В последний раз я видел его живым в пятницу 11 апреля. Надо сказать, что незадолго перед тем между нами была первая и единственная размолвка – по поводу его ухода из Рефа в РАПП, без предварительной договоренности с остальными участниками его содружества. Нам казалось это недемократичным, самовольным. По правде сказать, мы сочли себя как бы брошенными в лесу противоречий. Куда же идти? Что делать дальше? И ответственность Маяковского за неразрешенность для себя этих вопросов огорчала и раздражала. Идти тоже в РАПП? Но ведь там недружелюбие и подозрительность к непролетарскому происхождению. Ведь даже самому Маяковскому пришлось выслушать при приеме очень скучные нравоучения о «необходимости порвать с прошлым», с. «грузом привычек и ошибочных воззрений» на поэзию, которая была, по понятиям тогдашних рапповцев, свойственна только людям их, пролетарского происхождения. Помню, как Маяковский, прислонясь к рампе на эстраде, хмуро взирал на пояснявшего ему условия его приема в РАПП, перекатывая из угла в угол рта папиросу.

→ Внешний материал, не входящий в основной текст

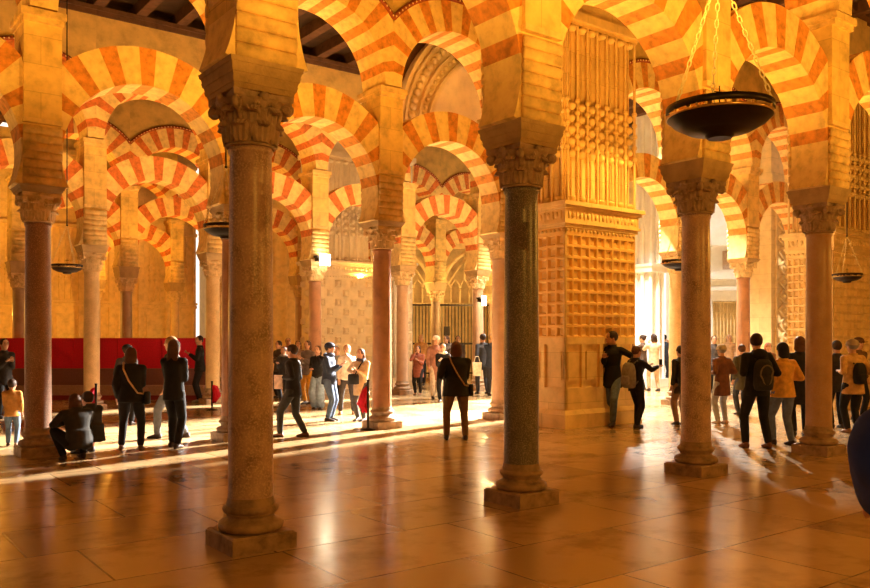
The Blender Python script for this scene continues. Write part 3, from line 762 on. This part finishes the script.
def person(px, py, top, yaw, label, jacket, pants, hair, hairstyle='short', hem=.46, flare=1.0, arms=('down', 'down'), legs='stand', shoe=(.04, .025, .02),
           skin=None, crouch=False, hat=None, turn=0, build=1.0, hood=False, puff=0, far=False, scarf=None, loc=None, H=None, lean=0, group=None, lower=None):
    g = loc if loc is not None else pix(px, py)
    D = g.y
    if H is None: H = EYE-(top-HOR)*D/F; H = max(1.0 if crouch else .95, min(1.92, H))
    root = empty('person', g, radians(yaw)); tag(root, label, 'person', group)
    vox = .020 if D > 17 else .015
    bw = build; child = H < 1.3
    hs = 1.18 if child else 1.0
    hip = .52*H; zs = .815*H; zn = .86*H
    ft = {'stand': ((-.055, .01), (.055, .0)), 'wide': ((-.095, .02), (.095, -.02)), 'stride': ((-.05, .13), (.05, -.12)), 'strideR': ((-.05, -.12), (.05, .13)), 'step': ((-.06, .07), (.06, -.05)), 'cross': ((-.01, .06), (.02, -.05))}[legs if not crouch else 'stand']
    if legs in ('stride', 'strideR'): hip = .505*H
    off = Vector((0, 0, 0)); sh_f = Vector((0, lean*H, 0))
    if crouch:
        H0 = H; hip = .17*H; zs = hip+.27*H; zn = zs+.045*H; off = Vector((0, -.10*H, 0)); sh_f = Vector((0, .06*H, 0))
        ft = ((-.09, .03), (.09, .07))
    def P(x, y, z): return Vector((x*H, y*H, z))
    pel = off+Vector((0, 0, hip))
    Ls = []
    for s, f in zip((-1, 1), ft):
        A = pel+Vector((s*.052*H*bw, 0, -.01*H)); C = P(f[0], f[1], .048*H)
        pole = (s*.15, 1, .1) if not crouch else (s*.5, 1, .9)
        K, C = ik(A, C, .245*H, .235*H, pole); Ls.append((A, K, C, s))
    top_ = pel+sh_f+Vector((0, 0, zs-hip))
    sw = .098*H*bw
    Ar = []
    for s, a in zip((-1, 1), arms):
        S = top_+Vector((s*sw, 0, -.012*H)); l1, l2 = .165*H, .145*H
        if a == 'down': T = S+Vector((s*.02*H, .02*H, -.29*H)); pole = (s*.4, -1, 0)
        elif a == 'out': T = S+P(s*.13, .06, -.25); pole = (s*.4, -1, 0)
        elif a == 'swing': T = S+P(s*.03, .13, -.25); pole = (0, -1, -.3)
        elif a == 'back': T = S+P(s*.05, -.09, -.26); pole = (0, -1, 0)
        elif a == 'bent': T = S+P(-s*.06, .15, -.15); pole = (s*.25, -.5, -1)
        elif a == 'pocket': T = S+P(-s*.01, .07, -.25); pole = (s*.45, -1, 0)
        elif a == 'photo': T = S+P(-s*.075, .20, .06); pole = (s*.8, 0, -1)
        elif a == 'up': T = S+P(-s*.03, .16, .16); pole = (s*.8, 0, -.6)
        elif a == 'face': T = S+P(-s*.07, .09, .05); pole = (s*.7, .2, -1)
        elif a == 'reach': T = S+P(s*.0, .27, -.09); pole = (s*.5, 0, -1)
        elif a == 'knees': T = S+P(-s*.06, .20, -.17); pole = (s*1, 0, -.5)
        elif a == 'akimbo': T = S+P(s*.06, .03, -.18); pole = (s*1, -.3, -.2)
        elif a == 'hip': T = S+P(s*.0, .03, -.2); pole = (s*1, -.5, 0)
        E_, T = ik(S, T, l1, l2, pole); Ar.append((S, E_, T, s))
    hc = top_+Vector((0, .012*H, (.935-.815)*H*(1.0 if not child else .98))); hr = .064*H*hs
    if crouch: hc = top_+Vector((0, .05*H, .09*H))
    # ---- body
    b = MB()
    neck0 = top_+Vector((0, -.004*H, -.02*H)); cap(b, neck0, hc+Vector((0, -.01*H, -.035*H)), .034*H, .031*H)
    rings = []
    for z, rx, ry, yy in ((-1.12, .18, .22, .30), (-1.05, .34, .40, .26), (-.85, .52, .60, .16), (-.5, .66, .80, .06), (-.1, .75, .92, 0), (.3, .78, .96, -.02), (.65, .66, .84, -.05), (.9, .40, .55, -.06), (1.02, .12, .18, -.06)):
        rings.append(ell(hc+Vector((0, yy*hr, z*hr*1.08)), rx*hr, ry*hr))
    b.loft(rings)
    b.loft([ell(hc+Vector((0, .80*hr, .18*hr)), .09*hr, .12*hr, 8), ell(hc+Vector((0, .92*hr, -.08*hr)), .13*hr, .2*hr, 8), ell(hc+Vector((0, .98*hr, -.26*hr)), .2*hr, .2*hr, 8), ell(hc+Vector((0, .82*hr, -.36*hr)), .15*hr, .1*hr, 8)])
    for s in (-1, 1): b.ball(hc+Vector((s*.76*hr, -.05*hr, -.1*hr)), (.10*hr, .16*hr, .27*hr))
    tor = [(-.03, .075, .055), (.03, .082, .06), (.10, .074, .052), (.18, .085, .058), (.25, .100, .058), (.285, .085, .045), (.30, .05, .035)]
    k = (zs-hip)/(.295*H)
    def torso(bb, e=0, fl=1):
        rs = []
        for z, rx, ry in tor:
            c = pel.lerp(top_, min(1.05, max(-.1, z/.295))); rs.append(ell(c, rx*H*bw+e, ry*H*bw+e))
        bb.loft(rs)
    torso(b)
    for A, K, C, s in Ls: cap(b, A, K, .052*H*bw, .034*H); cap(b, K, C, .034*H, .022*H)
    for S, E_, T, s in Ar: cap(b, S, E_, .030*H, .024*H); cap(b, E_, T, .024*H, .016*H)
    me = remesh(b, vox*.8, 3)
    sm = cloth(skin or (.55, .30, .18), .55)
    b2 = MB()
    for S, E_, T, s in Ar: hand(b2, T, T-E_, s, H/1.72*1.05, .5)
    for s in (-1, 1):
        b2.ball(hc+Vector((s*.30*hr, .86*hr, .06*hr)), (.13*hr, .08*hr, .07*hr), 1, 7, 5)
        b2.ball(hc+Vector((s*.30*hr, .87*hr, .30*hr)), (.2*hr, .07*hr, .04*hr), 1, 7, 4)
    b2.ball(hc+Vector((0, .83*hr, -.58*hr)), (.24*hr, .08*hr, .06*hr), 2, 7, 4)
    extra = b2.mesh('x', [])
    import bmesh
    bm = bmesh.new(); bm.from_mesh(me)
    n0 = len(bm.faces); bm.from_mesh(extra); bm.to_mesh(me); bm.free()
    for mm in (sm, M['eye'], M['lip']): me.materials.append(mm)
    if turn:                                          # turn the head on the neck
        c_, s_ = cos(radians(turn)), sin(radians(turn)); zlim = hc.z-1.15*hr
        for v in me.vertices:
            if v.co.z > zlim and (v.co-hc).length < 1.5*hr:
                x, y = v.co.x-hc.x, v.co.y-hc.y; v.co.x = hc.x+x*c_-y*s_; v.co.y = hc.y+x*s_+y*c_
    me.name = 'body'; obj('body', me, root)
    # ---- hair
    b = MB(); b.ball(hc+Vector((0, -.13*hr, .20*hr)), (.86*hr, 1.0*hr, .98*hr), 0, 16, 10)
    if hairstyle == 'bald': b = MB(); b.loft([ell(hc+Vector((0, -.25*hr, z*hr)), .74*hr, .80*hr) for z in (-.5, -.2, .15)])
    if hairstyle in ('long', 'bob'):
        zb = -2.6 if hairstyle == 'long' else -1.35
        b.loft([ell(hc+Vector((0, y*hr, z*hr)), rx*hr, ry*hr) for z, rx, ry, y in ((.5, .84, .8, -.2), (0, .90, .72, -.30), (-.5, .92, .60, -.38), (-.9, .98, .5, -.46), (-1.3 if zb < -2 else -1.2, .86 if zb < -2 else .8, .42, -.56), (zb*.8 if zb < -2 else -1.3, .95 if zb < -2 else .6, .34, -.68), (zb, .55, .2, -.72))])
    if hairstyle == 'bun': b.ball(hc+Vector((0, -.9*hr, .6*hr)), .4*hr, 0, 10, 6)
    if hairstyle == 'pony': b.tube([hc+Vector((0, -.9*hr, .3*hr)), hc+Vector((0, -1.3*hr, 0)), hc+Vector((0, -1.15*hr, -1.2*hr))], [.25*hr, .3*hr, .12*hr], 8)
    hm = remesh(b, vox*.7, 2)
    if turn:
        for v in hm.vertices:
            x, y = v.co.x-hc.x, v.co.y-hc.y; v.co.x = hc.x+x*c_-y*s_; v.co.y = hc.y+x*s_+y*c_
    hm.materials.append(cloth(hair, .6)); hm.name = 'hair'; obj('hair', hm, root)
    if hat:
        kind, hcx = hat; b = MB()
        b.loft([ell(hc+Vector((0, -.06*hr, z*hr)), r*hr, r*1.12*hr) for z, r in ((.15, .96), (.32, .98), (.5, .96), (.8, .86), (1.05, .6), (1.18, .25), (1.2, .05))])
        if kind == 'beanie': b.loft([ell(hc+Vector((0, -.06*hr, z*hr)), 1.03*hr, 1.15*hr) for z in (.08, .30)])
        if kind == 'cap': b.loft([ell(hc+Vector((0, .75*hr, z*hr)), .62*hr, .9*hr) for z in (.33, .42)])
        if kind == 'brim': b.loft([ell(hc+Vector((0, -.06*hr, z*hr)), 1.6*hr, 1.7*hr) for z in (.25, .32)])
        obj('hat', b.mesh('hat', [cloth(hcx)]), root)
    # ---- trousers
    b = MB(); e = .012*H
    rs = [ell(pel+Vector((0, 0, z*H)), .084*H*bw, .064*H*bw) for z in (-.045, 0, .05)]; b.loft(rs)
    wide = lower or 1.0
    for A, K, C, s in Ls:
        cap(b, A, K, .058*H*bw, .042*H*wide); cap(b, K, K.lerp(C, .93), .042*H*wide, .034*H*wide*(1 if wide == 1 else 1.1))
    tm = remesh(b, vox, 3); tm.materials.append(cloth(pants)); tm.name = 'trousers'; obj('trousers', tm, root)
    # ---- shoes
    for A, K, C, s in Ls:
        b = MB(); z0 = C.z-.048*H
        fx = C.x; fy = C.y
        b.loft([[Vector((fx+q.x, fy+q.y, max(z0, q.z))) for q in [Vector((w*cos(a)*H, y*H, z0+hh*(1+sin(a))*.5*H)) for a in [2*pi*i/12 for i in range(12)]]] for y, w, hh in ((-.042, .012, .03), (-.034, .021, .052), (.0, .024, .062), (.035, .026, .042), (.07, .028, .030), (.095, .020, .022), (.104, .008, .012))])
        obj('shoe', b.mesh('shoe', [cloth(shoe, .5)]), root)
    # ---- jacket
    b = MB(); e = .012*H
    zh = hem*H if not crouch else hip-.05*H
    torso(b, e)
    rs = []
    hemr = 1+.0*flare
    for t in (0, .33, .66, 1):
        z = pel.z+.12*H+(zh-pel.z-.12*H)*t
        rx = (.080+.016*t*flare)*H*bw+e; ry = (.056+.020*t*flare)*H*bw+e
        c = Vector((pel.x, pel.y, z)); rs.append(ell(c, rx, ry))
    b.loft(rs)
    for s in (-1, 1): cap(b, top_+Vector((0, 0, -.005*H)), top_+Vector((s*sw, 0, -.015*H)), .034*H, .034*H+e*.5)
    for S, E_, T, s in Ar: cap(b, S, E_, .028*H+e*.8+puff, .025*H+e*.7+puff); cap(b, E_, E_.lerp(T, .9), .026*H+e*.7+puff, .021*H+e*.5+puff*.6)
    cl = top_+Vector((0, -.002*H, .01*H)); b.loft([ell(cl+Vector((0, 0, z*H)), r*H, r*H) for z, r in ((-.02, .055), (.01, .050), (.035, .045))])
    if hood: b.ball(top_+Vector((0, -.055*H, .01*H)), (.07*H, .05*H, .05*H))
    jm = remesh(b, vox, 3); jm.materials.append(cloth(jacket)); jm.name = 'jacket'; obj('jacket', jm, root)
    if scarf:
        b = MB(); b.tube([top_+Vector((.055*H*cos(a), .055*H*sin(a), .035*H+.006*H*sin(2*a))) for a in [2*pi*i/14 for i in range(14)]], .022*H, 7, closed=True)
        obj('scarf', b.mesh('scarf', [cloth(scarf)]), root)
    return dict(root=root, H=H, top=top_, pel=pel, arms=Ar, g=g, yaw=radians(yaw), hc=hc)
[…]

Так вот, все бывшие сотрудники Лефа, впоследствии отсеянные им в Реф, взбунтовались против его единоличных действий, решив дать понять Маяковскому, что они не одобряют разгона им Рефа и вступления его без товарищей в РАПП.
Нам было многое тогда непонятно в поступках Владимира Владимировича, так как мы не знали многого, что определяло эти поступки. Главное, что мы не представляли, как горько у него было на душе, Ведь он никогда не жаловался на свои «беды и обиды». Нам неизвестно было, например, о том страшном впечатлении, которое должно было произвести на него выступление у студентов Института народного хозяйства, на котором он столкнулся с каким-то недоброжелательством, с обвинением в непонятности, в недоходчивости его стихов до рабочих. Возражения были безграмотны и грубы. Например, говорилось, что у Маяковского есть стихи, в которых страницами повторяется: «тик-так, тик-так, тик-так». Это было прямой издевкой, рассчитанной на то, чтобы раздражить Маяковского, вывести его из себя.
Маяковский возражал всерьез на явную издевку, горячился, с большой обидой поражался безграмотности аудитории. И впервые здесь коснулся своей смерти, сказав: «Когда я умру, вы со слезами умиления будете читать мои стихи». В протоколе заседания после этих слов отмечено – «некоторые смеются». Кто были они, эти «некоторые»? Просто ли не представлявшие того, чтобы Маяковский умер, или же, наоборот, смеявшиеся над тем, что, дескать, не заплачут. Думаю, что и те и другие. Может быть, даже и те, кто воспринял эти его слова, как остроту. Ведь от Маяковского ждали всяческих неожиданных каламбуров, – ну вот и это приняли за каламбур.